The easy way out is to pass laws based on a reaction to the attitudes and actions of a very few individuals who do not see the sailors entombed in these wrecks as deserving of respect, but it is a solution that deprives the rest of the diving community of the opportunity for a very valuable and enriching experience.
 
cdiver2:
I am not against diving war graves but sometimes relatives of those lost do and I think there wishes should supersede those of recreational divers. I Also think that a lot of the opposition to diving on them is because there are always the few that will disturber the site and steal artifacts, it would make it a lot easy er to police the sites if there were no diving on them. Lets face it, it would do you no physical or monetary harm not to dive a particular site but would give some people peace of mind.

Well we know that some divers kick the reefs and it would be so much simpler to protect the reefs if we just kept every one away from them.

The forests would remain more pristine if no one was allowed to walk in them.

Game laws would be easier to enforce if no one was allowed to fish at all.

A wreck is just a pile of rotting junk on the bottom unless they are viewed, enjoyed and studied. If it's in salt water it'll rot and be gone in short order.
 
chickdiver:
.....However, when the individual sees the site of the event, lays a hand on the hull of a ship or submarine, and realizes that human beings once walked those decks and gangways, the event takes on some solidity and meaning.
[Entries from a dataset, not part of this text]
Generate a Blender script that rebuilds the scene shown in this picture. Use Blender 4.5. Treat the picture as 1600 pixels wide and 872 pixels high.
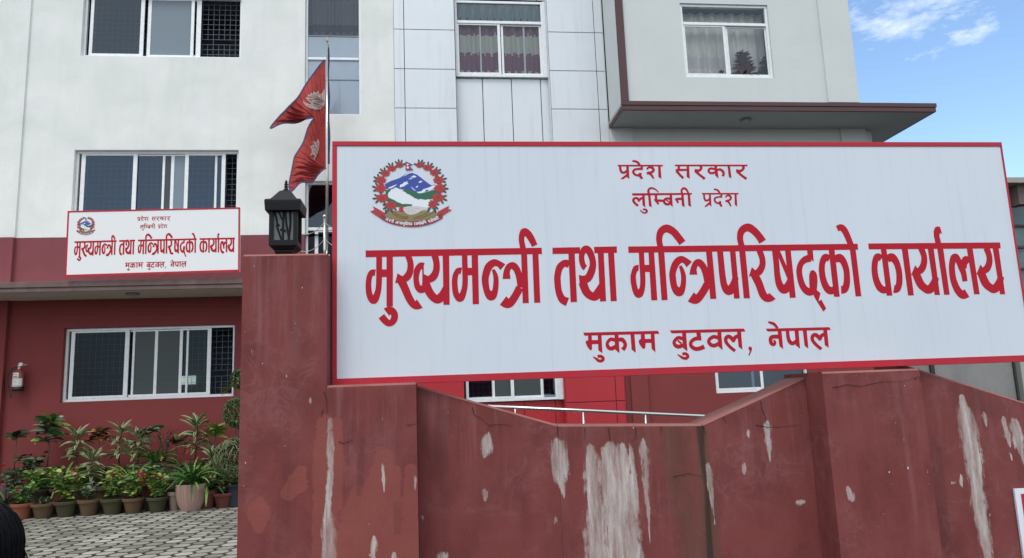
import bpy, bmesh, math, random
from mathutils import Vector, Matrix, noise
from mathutils.geometry import delaunay_2d_cdt, tessellate_polygon
R = math.radians
random.seed(7)
for o in list(bpy.data.objects): bpy.data.objects.remove(o)
sc = bpy.context.scene
COL = sc.collection

# ---------------------------------------------------------------- camera
F, PIT, ROL, YAW, ZC = 1157.0, R(9.21), R(-2.20), R(-6.61), 1.70
fw = Vector((-math.sin(YAW)*math.cos(PIT), math.cos(YAW)*math.cos(PIT), math.sin(PIT)))
r0 = Vector((math.cos(YAW), math.sin(YAW), 0)); u0 = r0.cross(fw)
cr = math.cos(ROL)*r0 + math.sin(ROL)*u0
cu = -math.sin(ROL)*r0 + math.cos(ROL)*u0
cam = bpy.data.cameras.new('camera'); co = bpy.data.objects.new('camera', cam); COL.objects.link(co)
cam.sensor_width = 36; cam.lens = F/1600*36; cam.clip_end = 2000; cam.clip_start = 0.05
co.matrix_world = Matrix(((cr.x, cu.x, -fw.x, 0), (cr.y, cu.y, -fw.y, 0), (cr.z, cu.z, -fw.z, ZC), (0, 0, 0, 1)))
sc.camera = co
def pdir(x, y): return cr*((x-800)/F) - cu*((y-436)/F) + fw
def at(x, y, Y):                       # point where the sight line of a photo pixel meets the real plane at depth Y
    d = pdir(x, y); t = Y/d.y
    return Vector((d.x*t, Y, d.z*t + ZC))

# ---------------------------------------------------------------- sky, sun, exposure
SUN_EL, SUN_AZ = R(58), R(205)         # soft sun behind thin cloud, from behind the viewer's left shoulder
w = bpy.data.worlds.new('World'); sc.world = w; w.use_nodes = True
nt = w.node_tree; N = nt.nodes; L = nt.links
bg = N['Background']; bg.inputs['Strength'].default_value = 0.10
sky = N.new('ShaderNodeTexSky'); sky.sky_type = 'NISHITA'; sky.sun_disc = False
sky.sun_elevation = SUN_EL; sky.sun_rotation = SUN_AZ; sky.air_density = 1.0; sky.dust_density = 0.6; sky.ozone_density = 2.0
tc = N.new('ShaderNodeTexCoord')
def wmath(op, a, b=None, c=None):
    n = N.new('ShaderNodeMath'); n.operation = op
    for i, v in enumerate((a, b, c)):
        if v is None: continue
        if isinstance(v, (int, float)): n.inputs[i].default_value = v
        else: L.new(v, n.inputs[i])
    return n.outputs[0]
def wnoise(scale, detail, rough, sz=(1, 1, 1), off=(0, 0, 0)):
    m = N.new('ShaderNodeMapping'); m.inputs['Scale'].default_value = sz; m.inputs['Location'].default_value = off
    L.new(tc.outputs['Generated'], m.inputs['Vector'])
    n = N.new('ShaderNodeTexNoise'); n.inputs['Scale'].default_value = scale; n.inputs['Detail'].default_value = detail
    n.inputs['Roughness'].default_value = rough; L.new(m.outputs[0], n.inputs['Vector'])
    return n.outputs['Fac']
def near(px, py, a, b):                # 1 near that compass direction of the sky, falling to 0
    d = pdir(px, py).normalized()
    n = N.new('ShaderNodeVectorMath'); n.operation = 'DOT_PRODUCT'; n.inputs[1].default_value = d
    L.new(tc.outputs['Generated'], n.inputs[0])
    r = N.new('ShaderNodeMapRange'); r.interpolation_type = 'SMOOTHSTEP'
    r.inputs['From Min'].default_value = math.cos(R(b)); r.inputs['From Max'].default_value = math.cos(R(a))
    L.new(n.outputs['Value'], r.inputs['Value']); return r.outputs[0]
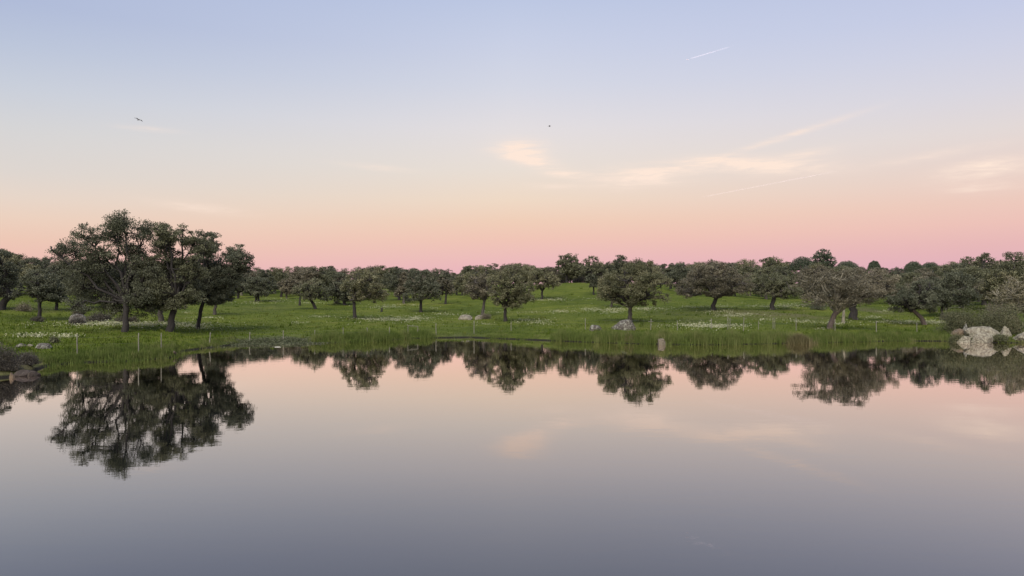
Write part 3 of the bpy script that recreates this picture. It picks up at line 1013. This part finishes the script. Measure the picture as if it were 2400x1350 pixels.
# ================================================================== rocks
def rock(label, x0, x1, yt, yb, mat, seed, D=None, sink=0.25, flat=0.0, point=0.0, cuts=7, depth=0.8, lean=0.0, group='boulders round the lake', z_base=None, sharp=0.0, faces=()):
    rg = random.Random(500 + seed)
    pxc = (x0 + x1) / 2
    p = hit(pxc, yb)[0] if D is None else bearing(pxc, D)
    if z_base is not None:
        p[2] = z_base
    s = p[1] / FPX
    w = (x1 - x0) * s
    top = max(CAM_H + (HORIZON - yt) * s - p[2], 0.15)
    bm = bmesh.new()
    bmesh.ops.create_icosphere(bm, subdivisions=5, radius=1.0)
    planes = []
    for _ in range(cuts):
        n = Vector((rg.gauss(0, 1), rg.gauss(0, 1), rg.gauss(0.2, 0.8))).normalized()
        planes.append((n, rg.uniform(0.62, 0.86) - sharp))
    planes += [(Vector(n_).normalized(), d_) for n_, d_ in faces]
    off = Vector((seed * 3.1, seed * 1.7, 0))
    for v in bm.verts:
        q = v.co.copy()
        for n, d in planes:
            e = q.dot(n) - d
            if e > 0:
                q -= n * e * 0.88
        q *= 1 + 0.10 * mnoise.noise(q * 1.7 + off) + 0.05 * mnoise.noise(q * 4.5 + off) + 0.022 * mnoise.noise(q * 11 + off)
        if point:
            k = max(q.z, 0)
            q.x *= 1 - point * k
            q.y *= 1 - point * k
        if lean:
            q.x += lean * q.z
        v.co = q
    xs = [v.co.x for v in bm.verts]
    zs = [v.co.z for v in bm.verts]
    sxx = w / (max(xs) - min(xs))
    cx = (max(xs) + min(xs)) / 2
    zlo = min(zs) + (max(zs) - min(zs)) * (0.30 + sink * 0.4)
    szz = top / (max(zs) - zlo)
    for v in bm.verts:
        v.co = Vector(((v.co.x - cx) * sxx, v.co.y * sxx * depth, (v.co.z - zlo) * szz))
    me = bpy.data.meshes.new('boulder')
    bm.to_mesh(me)
    bm.free()
    for pl in me.polygons:
        pl.use_smooth = True
    me.materials.append(M[mat])
    o = link(bpy.data.objects.new('boulder', me))
    o.location = p
    tag(o, label, 'rock', group)
    return o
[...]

This statement resonates with me as well. Every time I dive the U853 for example I have to place my hand on the hull. As strange as it may sound it signifies a connection. Not a connection with the Germans who hours before killed 12 Americans of course but a connection with the power of the site and history. I have no objection to people diving war graves as long as the bodies are not disturbed.

--Matt
 
The fact they are war graves is not relavant, the only reason this came up was an article I saw in Diver mag. this week which mentioned The Repulse. As has been rightly pointed out nearly all wrecks are places were people were lost. I apologise, I should have made this clear at the begining.